Tuesday, April 20, 2010

Don Engdahl, 1933-2010

Don David Engdahl, 77, a 20-year resident of the village of San Geronimo outside of Las Vegas, New Mexico, passed away at home on April 19, 2010.

Don was born on April 17, 1933 in North Dakota to John Engdahl and Bertha Gierke Engdahl (John and Bertha were born of immigrants). He is survived by his wife, Cyndy; daughter and sons Lee David Engdahl, Eric Max Engdahl, Chris Niels Engdahl, Jane Marissa Engdahl, Garth Russell Engdahl and granddaughters Robin and Haley Stephan Engdahl.

Don’s passion for life was driven by his deep desire to learn about everything. His curiosity took him in many directions. In the late 1950s he stitched a hot air balloon from war surplus parachutes and was the first balloon pilot licensed by the Federal Aviation Administration (FAA). In the 1960s he designed and built with his own hands a house with a thin-shell concrete roof. In 1970 he became the first man to hike the entire coast of California. This first-hand inspection of the coast and articles in the San Francisco Chronicle fueled the movement that led to the passage of the 1972 Coastal Initiative and to the 1976 California Coastal Act. That landmark legislation embodied the vision of an environmentally sound coast open to public enjoyment. It included provisions for a state-long Coastal Trail.

First a newspaperman, principally in Sonoma County, California for the Santa Rosa Press Democrat, Don had a second career with the State of California Department of Water Resources.
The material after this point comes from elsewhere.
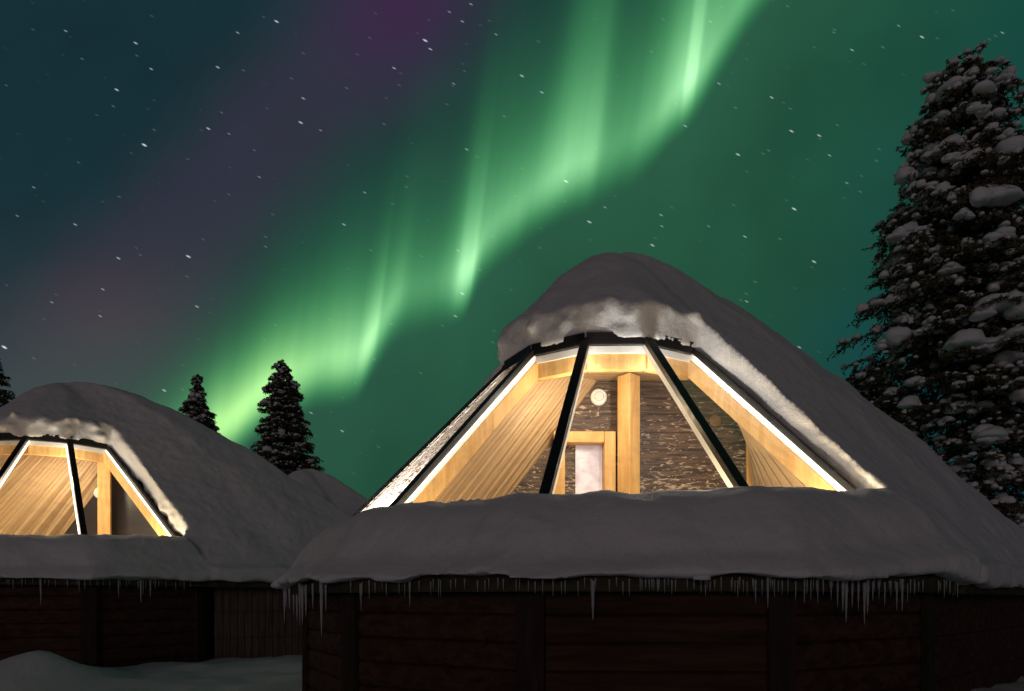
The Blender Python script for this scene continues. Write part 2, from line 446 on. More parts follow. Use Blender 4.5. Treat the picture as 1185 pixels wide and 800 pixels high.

There he drew on his physics background, designing and building a salt-gradient solar pond systems with applications of generating heat, electricity, water desalination and thermal energy storage -- the Los Banos Demonstration Desalting Facility.

Don left the workaday world in 1989 for perpetual motion in the mountains of Northern New Mexico: exploration with steam propulsion and ornithopters, sculpture with metal and found objects, and restoration of automobiles (he had an unfathomable passion for small French cars of the early 1960s).